Let number = 100. After 25% increase: 125. After 20% decrease: $125 \times 0.8 = 100$ . Net change = 0%. No net change.

Q3: Two taps fill a tank in 6 hours and 8 hours respectively. A drain empties it in 12 hours. How long to fill when all are open?

Rates: $1/6 + 1/8 - 1/12 = 4/24 + 3/24 - 2/24 = 5/24$ per hour. Time = $24/5 = 4.8$ hours.

Q4: A boat goes 30 km upstream in 6 hours and 30 km downstream in 4 hours. Find the speed of the stream.

Upstream speed = 5 km/h, downstream = 7.5 km/h. If boat speed = $b$ , stream speed = $s$ : $b - s = 5$ , $b + s = 7.5$ . Adding: $2b = 12.5$ , $b = 6.25$ km/h. Stream speed = $6.25 - 5 = 1.25$ km/h.

Q5: If 3 more is added to 3 times a number, the result is 18. Find the number.

$3x + 3 = 18 \implies x = 5$ .

Q6: The perimeter of a rectangle is 52 cm. If its length is 4 more than its width, find both dimensions.

Let width = $w$ , length = $w + 4$ . $2(w + w + 4) = 52 \implies 2(2w + 4) = 52 \implies 4w = 44 \implies w = 11$ cm, length = 15 cm.

Additional Problem Types

Profit and Loss (Class 8–10)

Q: A shopkeeper marks a shirt at 40% above cost price, then offers a 20% discount.

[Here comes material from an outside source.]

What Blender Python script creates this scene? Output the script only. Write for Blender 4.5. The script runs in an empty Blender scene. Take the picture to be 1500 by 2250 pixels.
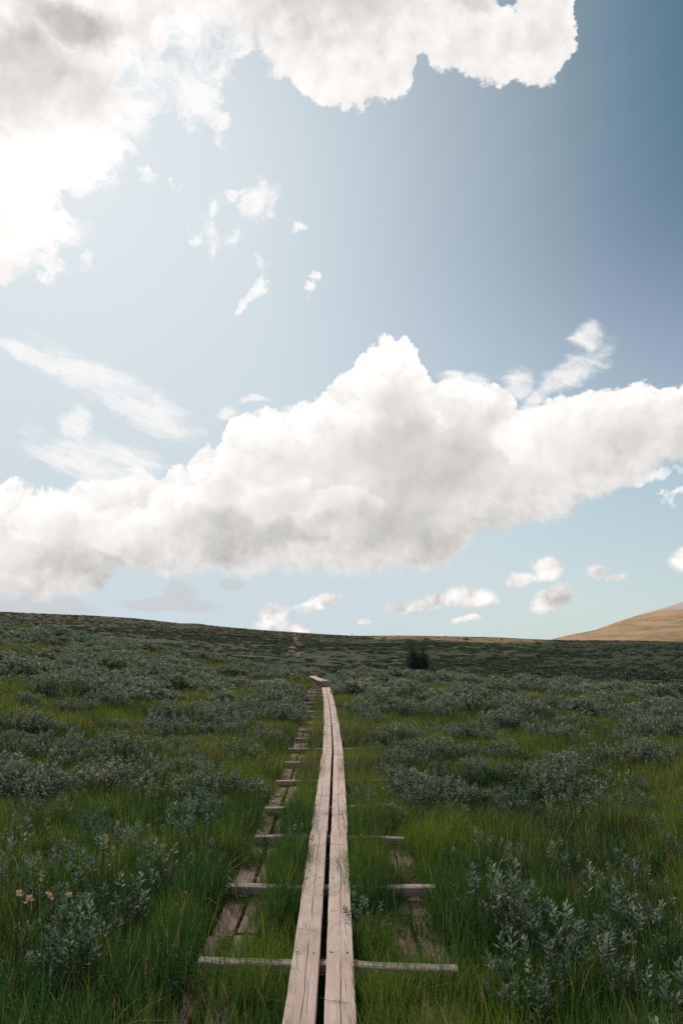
import bpy, math, random
import numpy as np
from mathutils import Vector, Matrix, Euler

R = math.radians
random.seed(7)
rng = np.random.default_rng(11)
sc = bpy.context.scene
COL = sc.collection

# ------------------------------------------------------------------ camera
CAM_Z, HORIZON, FPX = 1.92, 1418.0, 1750.0
PITCH = math.atan((HORIZON - 1125.0) / FPX)
cam_data = bpy.data.cameras.new('camera')
cam_data.sensor_fit = 'VERTICAL'
cam_data.sensor_height = 36.0
cam_data.lens = FPX / 2250.0 * 36.0
cam_data.clip_start, cam_data.clip_end = 0.05, 20000
cam = bpy.data.objects.new('camera', cam_data)
COL.objects.link(cam)
cam.location = (0, 0, CAM_Z)
cam.rotation_euler = (math.pi / 2 + PITCH, 0, 0)
sc.camera = cam


def direction(px, row):
    """measured direction of a landmark seen from the tripod"""
    a, b = (px - 750.0) / FPX, (1125.0 - row) / FPX
    return Vector((a, math.cos(PITCH) - b * math.sin(PITCH), math.sin(PITCH) + b * math.cos(PITCH)))


def at(px, row, z=0.0):
    d = direction(px, row)
    t = (z - CAM_Z) / d.z
    return Vector((d.x * t, d.y * t, z))


def azel(px, row):
    d = direction(px, row).normalized()
    return math.degrees(math.atan2(d.x, d.y)), math.degrees(math.asin(d.z))


# ------------------------------------------------------------------ sun
SUN_AZ, SUN_EL = -22.0, 31.0
sun_data = bpy.data.lights.new('sun', 'SUN')
sun_data.energy = 3.0
sun_data.angle = R(7)
sun_data.color = (1.0, 0.87, 0.74)
sun = bpy.data.objects.new('sun', sun_data)
COL.objects.link(sun)
sd = Vector((math.sin(R(SUN_AZ)) * math.cos(R(SUN_EL)), math.cos(R(SUN_AZ)) * math.cos(R(SUN_EL)), math.sin(R(SUN_EL))))
sun.rotation_euler = sd.to_track_quat('Z', 'Y').to_euler()

sc.view_settings.view_transform = 'Standard'
sc.view_settings.look = 'None'
sc.view_settings.exposure = 0.0
sc.view_settings.gamma = 1.0
try:
    sc.cycles.use_denoising = False
    sc.cycles.max_bounces = 5
    sc.cycles.diffuse_bounces = 3
    sc.cycles.transmission_bounces = 3
    sc.cycles.transparent_max_bounces = 4
    sc.cycles.caustics_reflective = False
    sc.cycles.caustics_refractive = False
except Exception:
    pass


# ------------------------------------------------------------------ node helper
class NT:
    def __init__(self, tree):
        self.t = tree

    def _in(self, sock, v):
        if v is None:
            return
        if isinstance(v, bpy.types.NodeSocket):
            self.t.links.new(v, sock)
        else:
            try:
                sock.default_value = v
            except Exception:
                sock.default_value = (v, v, v)

    def node(self, kind, **kw):
        n = self.t.nodes.new(kind)
        for k, v in kw.items():
            setattr(n, k, v)
        return n

    def m(self, op, a, b=None, c=None, clamp=False):
        n = self.node('ShaderNodeMath', operation=op, use_clamp=clamp)
        for s, v in zip(n.inputs, (a, b, c)):
            self._in(s, v)
        return n.outputs[0]

    def vm(self, op, a, b=None, scale=None):
        n = self.node('ShaderNodeVectorMath', operation=op)
        self._in(n.inputs[0], a)
        self._in(n.inputs[1], b)
        if scale is not None:
            self._in(n.inputs['Scale'], scale)
        return n.outputs['Value'] if op in ('LENGTH', 'DOT_PRODUCT', 'DISTANCE') else n.outputs[0]

    def noise(self, vec, scale, detail=4, rough=0.5, dist=0.0, lac=2.0, color=False):
        n = self.node('ShaderNodeTexNoise')
        self._in(n.inputs['Vector'], vec)
        n.inputs['Scale'].default_value = scale
        n.inputs['Detail'].default_value = detail
        n.inputs['Roughness'].default_value = rough
        n.inputs['Lacunarity'].default_value = lac
        n.inputs['Distortion'].default_value = dist
        return n.outputs['Color'] if color else n.outputs['Fac']

    def puffs(self, vec, scale, detail=2.0, rough=0.5, soft=0.35):
        v = self.node('ShaderNodeTexVoronoi', feature='F1')
        self._in(v.inputs['Vector'], vec)
        v.inputs['Scale'].default_value = scale
        v.inputs['Detail'].default_value = detail
        v.inputs['Roughness'].default_value = rough
        v.normalize = True
        return v.outputs['Distance']

    def smooth(self, v, lo, hi, to0=0.0, to1=1.0):
        n = self.node('ShaderNodeMapRange', interpolation_type='SMOOTHSTEP')
        for s, x in zip(n.inputs, (v, lo, hi, to0, to1)):
            self._in(s, x)
        return n.outputs[0]

    def lin(self, v, lo, hi, to0=0.0, to1=1.0):
        n = self.node('ShaderNodeMapRange', interpolation_type='LINEAR')
        for s, x in zip(n.inputs, (v, lo, hi, to0, to1)):
            self._in(s, x)
        return n.outputs[0]

    def mix(self, f, a, b, blend='MIX'):
        n = self.node('ShaderNodeMix', data_type='RGBA', blend_type=blend)
        self._in(n.inputs[0], f)
        for s, v in ((n.inputs[6], a), (n.inputs[7], b)):
            if isinstance(v, tuple) and len(v) == 3:
                v = v + (1.0,)
            self._in(s, v)
        return n.outputs[2]

    def mapping(self, vec, loc=(0, 0, 0), rot=(0, 0, 0), scale=(1, 1, 1), kind='POINT'):
        n = self.node('ShaderNodeMapping', vector_type=kind)
        self._in(n.inputs[0], vec)
        n.inputs[1].default_value = loc
        n.inputs[2].default_value = rot
        n.inputs[3].default_value = scale
        return n.outputs[0]

    def curve(self, v, pts, lo, hi, ylo, yhi):
        """v in [lo,hi] -> piecewise linear through pts (x, y), y within [ylo,yhi]"""
        n = self.node('ShaderNodeFloatCurve')
        self._in(n.inputs['Value'], self.lin(v, lo, hi))
        cv = n.mapping.curves[0]
        pts = sorted(((x - lo) / (hi - lo), (y - ylo) / (yhi - ylo)) for x, y in pts)
        out = []
        for x, y in pts:
            x, y = min(1, max(0, x)), min(1, max(0, y))
            if out and x - out[-1][0] < 0.002:
                continue
            out.append((x, y))
        cv.points[0].location = out[0]
        cv.points[1].location = out[-1]
        for p in out[1:-1]:
            cv.points.new(*p)
        for p in cv.points:
            p.handle_type = 'VECTOR'
        n.mapping.extend = 'HORIZONTAL'
        n.mapping.update()
        return self.lin(n.outputs[0], 0.0, 1.0, ylo, yhi)


# ------------------------------------------------------------------ world: Nishita sky + clouds
W = bpy.data.worlds.new('World')
sc.world = W
W.use_nodes = True
W.node_tree.nodes.clear()
n = NT(W.node_tree)
STRENGTH = 0.1
tc = n.node('ShaderNodeTexCoord')
D = n.vm('NORMALIZE', tc.outputs['Generated'])
sep = n.node('ShaderNodeSeparateXYZ')
n._in(sep.inputs[0], D)
X, Y, Z = sep.outputs
DEG = 57.29578
az = n.m('MULTIPLY', n.m('ARCTAN2', X, Y), DEG)
el = n.m('MULTIPLY', n.m('ARCSINE', Z), DEG)

sky = n.node('ShaderNodeTexSky')
sky.sky_type = 'NISHITA'
sky.sun_disc = False
sky.sun_elevation = R(SUN_EL)
sky.sun_rotation = R(SUN_AZ)
sky.altitude = 600
sky.air_density = 1.0
sky.dust_density = 1.2
sky.ozone_density = 2.2
sun_cos = n.vm('DOT_PRODUCT', D, tuple(sd))
sun_ang = n.m('MULTIPLY', n.m('ARCCOSINE', sun_cos), DEG)

# warped coordinates for the cloud outlines (degrees)


def noise_vector(scale, detail, rough):
    s_ = n.node('ShaderNodeSeparateColor')
    n._in(s_.inputs[0], n.noise(D, scale, detail, rough, color=True))
    q_ = n.node('ShaderNodeCombineXYZ')
    for k_ in range(3):
        n._in(q_.inputs[k_], n.m('SUBTRACT', s_.outputs[k_], 0.5))
    return q_.outputs[0]


wv = noise_vector(9.0, 7, 0.60)
wv2 = noise_vector(34.0, 5, 0.62)
comb = n.node('ShaderNodeCombineXYZ')
n._in(comb.inputs[0], az)
n._in(comb.inputs[1], el)
P0 = comb.outputs[0]
P = n.vm('ADD', n.vm('ADD', P0, n.vm('MULTIPLY', wv, (4.2, 4.2, 0.0))), n.vm('MULTIPLY', wv2, (1.7, 1.7, 0.0)))
sp = n.node('ShaderNodeSeparateXYZ')
n._in(sp.inputs[0], P)
PA, PE = sp.outputs[0], sp.outputs[1]


def outline(pix):
    return [azel(x, y) for x, y in pix]


def edge(pix, v=PA, lo=-32.0, hi=32.0, ylo=-2.0, yhi=75.0):
    return n.curve(v, outline(pix), lo, hi, ylo, yhi)


def field(blobs, coord):
    """smallest elliptical distance to a list of (px, row, half width, half height, tilt degrees)"""
    out = None
    for x, y, hw, hh, tilt in blobs:
        a0, e0 = azel(x, y)
        a1, _ = azel(x + hw, y)
        _, e1 = azel(x, y - hh)
        if out is not None:      # keeps the blobs in sequence, so that few values are alive at once
            coord = n.vm('SCALE', coord, scale=n.m('MULTIPLY_ADD', out, 1e-8, 1.0))
        L = n.vm('LENGTH', n.mapping(coord, (a0, e0, 0), (0, 0, R(tilt)), (a1 - a0, e1 - e0, 1e3), 'TEXTURE'))
        out = L if out is None else n.m('MINIMUM', out, L)
    return out


def tint(L, warm=(1.0, 0.985, 0.975)):
    c = n.node('ShaderNodeCombineColor')
    for k in range(3):
        n._in(c.inputs[k], n.m('MULTIPLY', L, warm[k]))
    return c.outputs[0]


# light on the clouds: relief from a height field sampled twice, towards the sun
to_sun = Vector((-0.55, -0.1, 0.8)).normalized()
Dw = n.vm('ADD', D, n.vm('MULTIPLY', wv, (0.05, 0.05, 0.05)))
pf1 = n.puffs(Dw, 30.0, 3.0, 0.6)
puffd = n.m('SUBTRACT', 0.42, pf1)
relief_p = n.m('SUBTRACT', n.puffs(n.vm('ADD', Dw, tuple(0.014 * v_ for v_ in to_sun)), 30.0, 3.0, 0.6), pf1)
relief = n.m('SUBTRACT', n.puffs(n.vm('ADD', Dw, tuple(0.030 * v_ for v_ in to_sun)), 11.0, 3.0, 0.55, 0.6), n.puffs(Dw, 11.0, 3.0, 0.55, 0.6))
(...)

Find the profit percentage.

Marked price = $100 + 40\% \text{ of } 100 = 140$ .

Selling price = $140 - 20\% \text{ of } 140 = 140 - 28 = 112$ .

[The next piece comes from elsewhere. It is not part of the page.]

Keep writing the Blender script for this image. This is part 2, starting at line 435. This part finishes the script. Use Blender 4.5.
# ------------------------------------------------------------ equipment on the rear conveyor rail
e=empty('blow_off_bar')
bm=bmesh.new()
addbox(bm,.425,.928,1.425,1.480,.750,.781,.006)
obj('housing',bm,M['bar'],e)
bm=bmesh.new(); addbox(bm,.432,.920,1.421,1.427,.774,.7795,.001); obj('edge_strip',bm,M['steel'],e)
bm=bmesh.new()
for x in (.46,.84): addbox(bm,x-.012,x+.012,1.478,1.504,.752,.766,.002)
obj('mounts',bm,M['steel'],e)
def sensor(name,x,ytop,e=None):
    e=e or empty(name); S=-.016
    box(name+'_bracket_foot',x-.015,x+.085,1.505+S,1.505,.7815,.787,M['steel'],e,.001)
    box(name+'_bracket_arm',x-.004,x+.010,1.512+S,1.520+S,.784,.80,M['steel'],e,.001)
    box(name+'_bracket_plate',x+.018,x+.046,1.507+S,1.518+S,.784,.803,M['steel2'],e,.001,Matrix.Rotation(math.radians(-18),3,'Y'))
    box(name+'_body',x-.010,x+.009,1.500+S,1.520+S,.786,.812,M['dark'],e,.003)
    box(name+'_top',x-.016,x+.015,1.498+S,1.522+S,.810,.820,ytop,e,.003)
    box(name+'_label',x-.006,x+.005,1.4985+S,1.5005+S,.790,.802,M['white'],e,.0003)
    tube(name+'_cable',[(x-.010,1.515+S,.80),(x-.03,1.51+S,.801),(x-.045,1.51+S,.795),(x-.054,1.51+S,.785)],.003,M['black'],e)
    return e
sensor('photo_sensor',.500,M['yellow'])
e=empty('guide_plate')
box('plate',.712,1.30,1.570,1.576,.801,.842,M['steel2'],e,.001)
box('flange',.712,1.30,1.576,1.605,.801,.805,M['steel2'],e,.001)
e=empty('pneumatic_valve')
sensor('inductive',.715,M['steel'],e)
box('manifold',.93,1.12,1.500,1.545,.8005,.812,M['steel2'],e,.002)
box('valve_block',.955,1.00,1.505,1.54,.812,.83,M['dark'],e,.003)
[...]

Profit = $112 - 100 = 12$ . Profit % = 12%. The shopkeeper makes a 12% profit despite offering a “20% discount.”

Quadratic Word Problems (CBSE Class 10)

Q: The product of two consecutive positive integers is 182. Find them.

Let the integers be $n$ and $n+1$ . Then $n(n+1) = 182 \implies n^2 + n - 182 = 0$ .

Using the quadratic formula: $n = \frac{-1 + \sqrt{1 + 728}}{2} = \frac{-1 + \sqrt{729}}{2} = \frac{-1 + 27}{2} = 13$ .

The integers are 13 and 14. Check: $13 \times 14 = 182$ . Done.

For quadratic word problems, always check both roots. If $n = \frac{-1 - 27}{2} = -14$ , this gives $-14$ and $-13$ . The problem says “positive integers,” so we reject this solution. Many students lose marks by not checking physical validity of mathematical solutions.

Compound Interest as a Word Problem (Class 8–10)

Q: A sum of ₹8000 is invested at 10% per annum compounded annually. After how many years will the amount exceed ₹10,000?

$A = P(1 + r)^n = 8000(1.1)^n$ . We need $8000(1.1)^n > 10000 \implies (1.1)^n > 1.25$ .

$(1.1)^1 = 1.1$ , $(1.1)^2 = 1.21$ , $(1.1)^3 = 1.331 > 1.25$ .

So $n = 3$ years. After 3 years, the amount exceeds ₹10,000.

Type	Formula
Speed-Distance-Time	$D = S \times T$
Work-Time	Rate $= 1/T$ ; combined rate = sum of individual rates
Mixture (alligation)	$\frac{C_1 - C_{avg}}{C_{avg} - C_2} = \frac{q_2}{q_1}$
Simple Interest	$SI = \frac{PRT}{100}$
Compound Interest	$A = P(1 + R/100)^T$
Successive discounts	Net price $= P(1 - d_1)(1 - d_2)$

Q7. Two trains start from cities A and B (300 km apart) towards each other. Train from A travels at 60 km/h, train from B at 40 km/h. When and where do they meet?

Relative speed = $60 + 40 = 100$ km/h (approaching each other). Time to meet = $300/100 = 3$ hours.

Distance from A = $60 \times 3 = 180$ km. They meet 180 km from A (or 120 km from B). Check: $40 \times 3 = 120$ km from B. Total: $180 + 120 = 300$ km. Correct.

FAQs

Q: How do I know which quantity to let be $x$ ? Let $x$ be the quantity that appears in the most constraints — usually the one that everything else is expressed in terms of. In age problems, pick the younger person. In number problems, pick the smaller or first number. In mixture problems, pick the quantity being added.

Q: What if I can’t figure out the equation? Restate the constraint as a sentence: “Three years from now, their combined age will be 40.” Underline “will be 40” — that’s your right-hand side. The left-hand side is “their combined age three years from now” — translate each person’s age algebraically and add them.

Q: How do I handle “less than” problems? “A is 3 less than B” means $A = B - 3$ . Students often write $A = B + 3$ by mistake. Read “A is…less than B” as “start from B and subtract.”

Q: Are there any word problem types that are especially tricky? Pipe and cistern problems where water flows in and out simultaneously. Always define rates (per hour), not times, and combine rates (add for filling, subtract for emptying).